Contributions to the Community Foundation, a public charity, qualify for maximum deductibility for income, gift and estate tax purposes, i.e. 50% of AGI.   Donors who create endowed funds, pass-through funds, charitable remainder trusts or gift annuities receive an income tax deduction that can be spread over up to six years if the gift exceeds the allowable annual limits.

Experienced Investment and Grant Management: Your Fund Will Be Professionally Supervised
The Community Foundation takes its stewardship responsibility very seriously.   We are determined to protect and enhance our assets and yours over the long term.   To design and implement our investment strategies we seek counsel from an investment committee of Trustees and community members with investment expertise.   The committee, in turn, retains professional investment advisors who recommend appropriate asset allocation, select asset managers and monitor performance while exercising portfolio discipline.  Most gifts to a community foundation are pooled for investment purposes, to maximize economies of scale, a fully diversified portfolio and first class investment counsel.   Click here to see information regarding our investment policies and performance data.

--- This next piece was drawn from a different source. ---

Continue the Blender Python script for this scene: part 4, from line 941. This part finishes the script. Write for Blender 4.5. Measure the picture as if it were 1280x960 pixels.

Convenience: You Can Take Advantage Of “One-Stop Giving”
The Community Foundation affords you the benefits of having your own separate fund, a “foundation within the Foundation,” that is simple and convenient, without the customary burdens and expenses of a private foundation or trust arrangement. The Foundation provides everything from grantmaking consultation, award letters, record-keeping, investing and annual reporting through an independent audit.

Grantmaking Expertise
The foundation’s program staff is familiar with local nonprofit organizations and with the critical issues facing our community. Foundation staff helps donors research the organizations and issues they care most about. In this way, donors can be assured that their donations will have an impact. Grants are managed according to established best practices.

Variance Power
One of the attractive features of using the services of the community foundation is provision in our By-Laws and in our fund agreements which gives the foundation’s trustees the authority to change a fund’s purpose without going  through a protracted and expensive process of seeking court permission to do so.

The long passage of time can sometimes cause a charitable purpose to become outdated.   You might have heard the story of the wealthy person who died and left a large trust to provide drinking troughs for the horses pulling carriages on Main Street.    Little did they know that in a few years horses had all but vanished from Main Street and the assets in their well-intentioned trust went unused.
           
To avoid the risk of obsolescence, a “variance power” provision is added to all agreements establishing funds with a specific or designated purpose or restricted to a particular field of interest.   It states that the fund is subject to the foundation’s Articles of Incorporation, Bylaws, and policies “including the variance power which allows the Board of Trustee of the Foundation to modify any restrictions or condition on the distribution of assets for any specified charitable purpose or to specified organizations, if, in their sole judgment, such restriction becomes, in effect, unnecessary, incapable of fulfillment, or inconsistent with the charitable needs of the area served by the Foundation.”

Fund holders appreciate this feature which assures them that should the purpose, organization, or need specified as the beneficiary of their fund ever ceases to exist or becomes obsolete, their funds will be used for a new purpose as close as possible to the one named in their original fund agreement.